● **Data in this exercise**
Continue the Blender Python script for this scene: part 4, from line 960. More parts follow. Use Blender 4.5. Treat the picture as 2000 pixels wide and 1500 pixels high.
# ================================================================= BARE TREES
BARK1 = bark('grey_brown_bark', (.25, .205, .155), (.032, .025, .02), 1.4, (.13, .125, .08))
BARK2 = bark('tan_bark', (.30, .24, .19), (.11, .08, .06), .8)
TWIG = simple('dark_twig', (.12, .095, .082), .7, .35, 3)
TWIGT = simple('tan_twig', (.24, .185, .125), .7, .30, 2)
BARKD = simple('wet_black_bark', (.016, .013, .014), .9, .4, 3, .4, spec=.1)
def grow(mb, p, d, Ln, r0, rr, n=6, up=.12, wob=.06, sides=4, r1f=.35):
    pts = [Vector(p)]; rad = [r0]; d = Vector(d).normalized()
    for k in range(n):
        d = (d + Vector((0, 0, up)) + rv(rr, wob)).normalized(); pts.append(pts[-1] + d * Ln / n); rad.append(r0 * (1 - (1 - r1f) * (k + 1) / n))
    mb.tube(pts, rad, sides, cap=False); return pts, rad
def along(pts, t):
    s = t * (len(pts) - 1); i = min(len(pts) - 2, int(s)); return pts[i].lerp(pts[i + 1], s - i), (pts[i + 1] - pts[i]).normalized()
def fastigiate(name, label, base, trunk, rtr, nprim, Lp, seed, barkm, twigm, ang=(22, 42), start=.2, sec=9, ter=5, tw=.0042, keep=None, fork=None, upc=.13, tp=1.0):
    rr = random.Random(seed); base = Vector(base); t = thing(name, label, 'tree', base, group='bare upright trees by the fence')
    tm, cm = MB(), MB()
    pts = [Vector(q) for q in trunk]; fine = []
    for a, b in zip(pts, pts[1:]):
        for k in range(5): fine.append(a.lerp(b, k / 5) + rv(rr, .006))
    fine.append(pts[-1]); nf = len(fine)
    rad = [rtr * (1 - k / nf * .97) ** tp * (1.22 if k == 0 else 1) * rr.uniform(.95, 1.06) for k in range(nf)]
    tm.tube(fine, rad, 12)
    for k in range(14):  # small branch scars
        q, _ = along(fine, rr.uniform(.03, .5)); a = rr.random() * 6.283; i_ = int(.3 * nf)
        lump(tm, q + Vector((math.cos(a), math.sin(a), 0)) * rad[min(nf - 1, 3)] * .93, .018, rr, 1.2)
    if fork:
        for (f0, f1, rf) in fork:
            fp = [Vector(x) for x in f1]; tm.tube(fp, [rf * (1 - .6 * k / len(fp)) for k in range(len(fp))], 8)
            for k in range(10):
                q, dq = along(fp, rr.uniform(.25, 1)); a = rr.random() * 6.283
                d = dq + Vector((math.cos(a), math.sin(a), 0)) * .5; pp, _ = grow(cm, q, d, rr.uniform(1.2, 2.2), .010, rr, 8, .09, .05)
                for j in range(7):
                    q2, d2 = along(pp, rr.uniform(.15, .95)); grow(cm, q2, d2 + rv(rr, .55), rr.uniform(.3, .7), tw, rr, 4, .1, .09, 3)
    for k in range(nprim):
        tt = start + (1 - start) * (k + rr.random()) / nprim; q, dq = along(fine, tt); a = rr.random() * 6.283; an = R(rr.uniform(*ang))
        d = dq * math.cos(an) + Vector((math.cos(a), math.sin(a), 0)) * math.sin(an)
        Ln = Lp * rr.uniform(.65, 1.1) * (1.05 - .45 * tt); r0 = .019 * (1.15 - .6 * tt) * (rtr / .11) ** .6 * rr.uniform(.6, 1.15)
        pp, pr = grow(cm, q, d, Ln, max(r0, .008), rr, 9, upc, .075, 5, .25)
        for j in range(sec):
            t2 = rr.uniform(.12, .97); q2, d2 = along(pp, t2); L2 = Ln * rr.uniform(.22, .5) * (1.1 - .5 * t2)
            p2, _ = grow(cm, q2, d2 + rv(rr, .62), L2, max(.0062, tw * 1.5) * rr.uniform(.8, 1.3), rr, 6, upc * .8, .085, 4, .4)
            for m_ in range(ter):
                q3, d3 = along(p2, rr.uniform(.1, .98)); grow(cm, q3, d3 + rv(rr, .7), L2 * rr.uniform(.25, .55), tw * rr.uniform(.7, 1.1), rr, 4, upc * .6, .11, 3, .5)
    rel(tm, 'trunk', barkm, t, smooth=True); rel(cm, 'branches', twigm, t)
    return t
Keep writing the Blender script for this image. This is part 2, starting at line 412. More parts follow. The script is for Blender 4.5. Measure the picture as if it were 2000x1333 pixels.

● **Objective**
Write down every line of the data exactly as it appears above.

● **Exercise output**
Continue the Blender Python script for this scene: part 4, from line 960. More parts follow. Use Blender 4.5. Treat the picture as 2000 pixels wide and 1500 pixels high.
# ================================================================= BARE TREES
BARK1 = bark('grey_brown_bark', (.25, .205, .155), (.032, .025, .02), 1.4, (.13, .125, .08))
BARK2 = bark('tan_bark', (.30, .24, .19), (.11, .08, .06), .8)
TWIG = simple('dark_twig', (.12, .095, .082), .7, .35, 3)
TWIGT = simple('tan_twig', (.24, .185, .125), .7, .30, 2)
BARKD = simple('wet_black_bark', (.016, .013, .014), .9, .4, 3, .4, spec=.1)
def grow(mb, p, d, Ln, r0, rr, n=6, up=.12, wob=.06, sides=4, r1f=.35):
    pts = [Vector(p)]; rad = [r0]; d = Vector(d).normalized()
    for k in range(n):
        d = (d + Vector((0, 0, up)) + rv(rr, wob)).normalized(); pts.append(pts[-1] + d * Ln / n); rad.append(r0 * (1 - (1 - r1f) * (k + 1) / n))
    mb.tube(pts, rad, sides, cap=False); return pts, rad
def along(pts, t):
    s = t * (len(pts) - 1); i = min(len(pts) - 2, int(s)); return pts[i].lerp(pts[i + 1], s - i), (pts[i + 1] - pts[i]).normalized()
def fastigiate(name, label, base, trunk, rtr, nprim, Lp, seed, barkm, twigm, ang=(22, 42), start=.2, sec=9, ter=5, tw=.0042, keep=None, fork=None, upc=.13, tp=1.0):
    rr = random.Random(seed); base = Vector(base); t = thing(name, label, 'tree', base, group='bare upright trees by the fence')
    tm, cm = MB(), MB()
    pts = [Vector(q) for q in trunk]; fine = []
    for a, b in zip(pts, pts[1:]):
        for k in range(5): fine.append(a.lerp(b, k / 5) + rv(rr, .006))
    fine.append(pts[-1]); nf = len(fine)
    rad = [rtr * (1 - k / nf * .97) ** tp * (1.22 if k == 0 else 1) * rr.uniform(.95, 1.06) for k in range(nf)]
    tm.tube(fine, rad, 12)
    for k in range(14):  # small branch scars
        q, _ = along(fine, rr.uniform(.03, .5)); a = rr.random() * 6.283; i_ = int(.3 * nf)
        lump(tm, q + Vector((math.cos(a), math.sin(a), 0)) * rad[min(nf - 1, 3)] * .93, .018, rr, 1.2)
    if fork:
        for (f0, f1, rf) in fork:
            fp = [Vector(x) for x in f1]; tm.tube(fp, [rf * (1 - .6 * k / len(fp)) for k in range(len(fp))], 8)
            for k in range(10):
                q, dq = along(fp, rr.uniform(.25, 1)); a = rr.random() * 6.283
                d = dq + Vector((math.cos(a), math.sin(a), 0)) * .5; pp, _ = grow(cm, q, d, rr.uniform(1.2, 2.2), .010, rr, 8, .09, .05)
                for j in range(7):
                    q2, d2 = along(pp, rr.uniform(.15, .95)); grow(cm, q2, d2 + rv(rr, .55), rr.uniform(.3, .7), tw, rr, 4, .1, .09, 3)
    for k in range(nprim):
        tt = start + (1 - start) * (k + rr.random()) / nprim; q, dq = along(fine, tt); a = rr.random() * 6.283; an = R(rr.uniform(*ang))
        d = dq * math.cos(an) + Vector((math.cos(a), math.sin(a), 0)) * math.sin(an)
        Ln = Lp * rr.uniform(.65, 1.1) * (1.05 - .45 * tt); r0 = .019 * (1.15 - .6 * tt) * (rtr / .11) ** .6 * rr.uniform(.6, 1.15)
        pp, pr = grow(cm, q, d, Ln, max(r0, .008), rr, 9, upc, .075, 5, .25)
        for j in range(sec):
            t2 = rr.uniform(.12, .97); q2, d2 = along(pp, t2); L2 = Ln * rr.uniform(.22, .5) * (1.1 - .5 * t2)
            p2, _ = grow(cm, q2, d2 + rv(rr, .62), L2, max(.0062, tw * 1.5) * rr.uniform(.8, 1.3), rr, 6, upc * .8, .085, 4, .4)
            for m_ in range(ter):
                q3, d3 = along(p2, rr.uniform(.1, .98)); grow(cm, q3, d3 + rv(rr, .7), L2 * rr.uniform(.25, .55), tw * rr.uniform(.7, 1.1), rr, 4, upc * .6, .11, 3, .5)
    rel(tm, 'trunk', barkm, t, smooth=True); rel(cm, 'branches', twigm, t)
    return t
Keep writing the Blender script for this image. This is part 2, starting at line 412. More parts follow. The script is for Blender 4.5. Measure the picture as if it were 2000x1333 pixels.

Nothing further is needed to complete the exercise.